Inside Thiik’s Automobile Mechanic Repair Shop for Identity

Although it is a good thing to say, ‘nonsense’, to those irritating, bullying and arrogant Jieng, it is not good to sever relationships, if there are any, with them.  This is where we often go wrong.  If we find ourselves (Jieng and non-Jieng) as rough as stones, it is only by friction and by turning that we become smooth and as we come to a good shape, bones and flesh will form; in other words, we become one people who can move as one, not as sixty four tribes, each trying to find its own destiny.

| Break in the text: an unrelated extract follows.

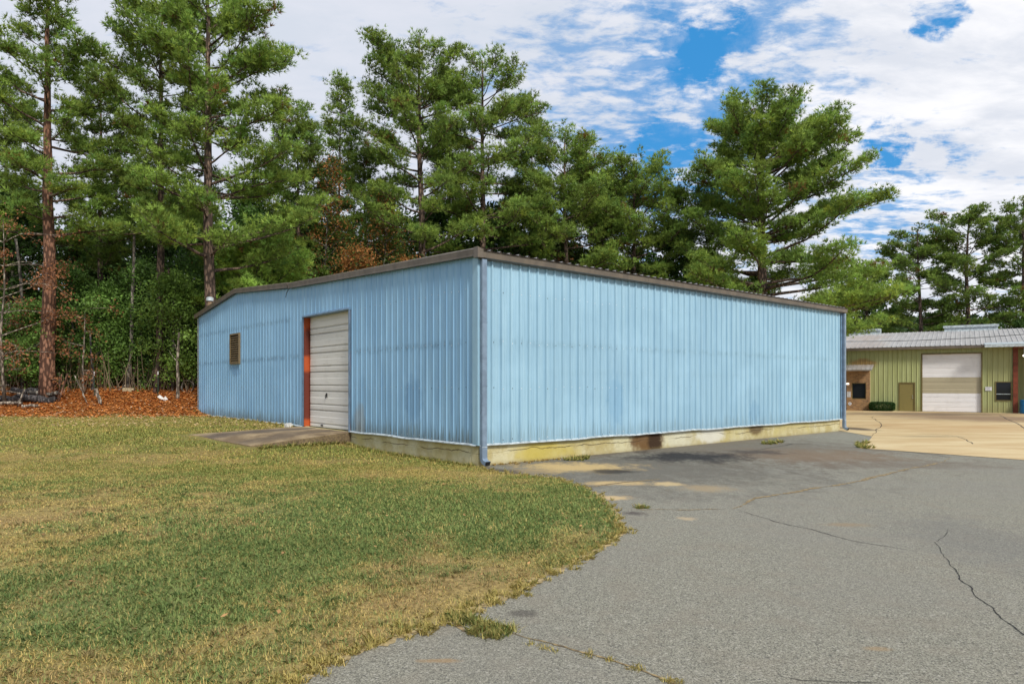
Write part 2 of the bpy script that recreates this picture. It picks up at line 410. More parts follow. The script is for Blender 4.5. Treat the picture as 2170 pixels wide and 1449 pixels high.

To say that the people of S. Sudan are ‘liberated’, sounds like it is a done deed.  It is not.  The enemy has not gone far.  The enemy is still meddling in the affairs of our people.  However, this enemy is no longer our worst enemy; our current worst enemy is ourselves.  We have become our worst enemy.  Tribal mentality, diverse experiences and knowledge we have acquired from Arabs and from Westerners have impacted the way we see ourselves.  These combined, have caused more discord than harmony.  In this way we are not going to catch up unless we decide to work together in order to construct our new identity.  I am not a government official, but if there is a room for an ordinary person to contribute something to benefit our people, then this is a vision I would love to propose to our people.  It is a challenge I believe we must undertake before we could consider ourselves ‘liberated’.

This is time for Renaissance.  Renaissance is a Western concept, a concept that had worked for Europeans.  It should work for us, too.  Renaissance is defined as a bridge between the old and the new.  We need to construct this bridge.  It opens up for an outburst of ideas by which we could utilize what we already have, our traditions and our cultures, improving on those things that will make us strong and at the same time getting rid of those things that will continue to hamper our efforts to develop.  By the end of Renaissance period, our people will emerge as one people, as citizens rather than tribesmen and tribeswomen.  Time of tribes will be over.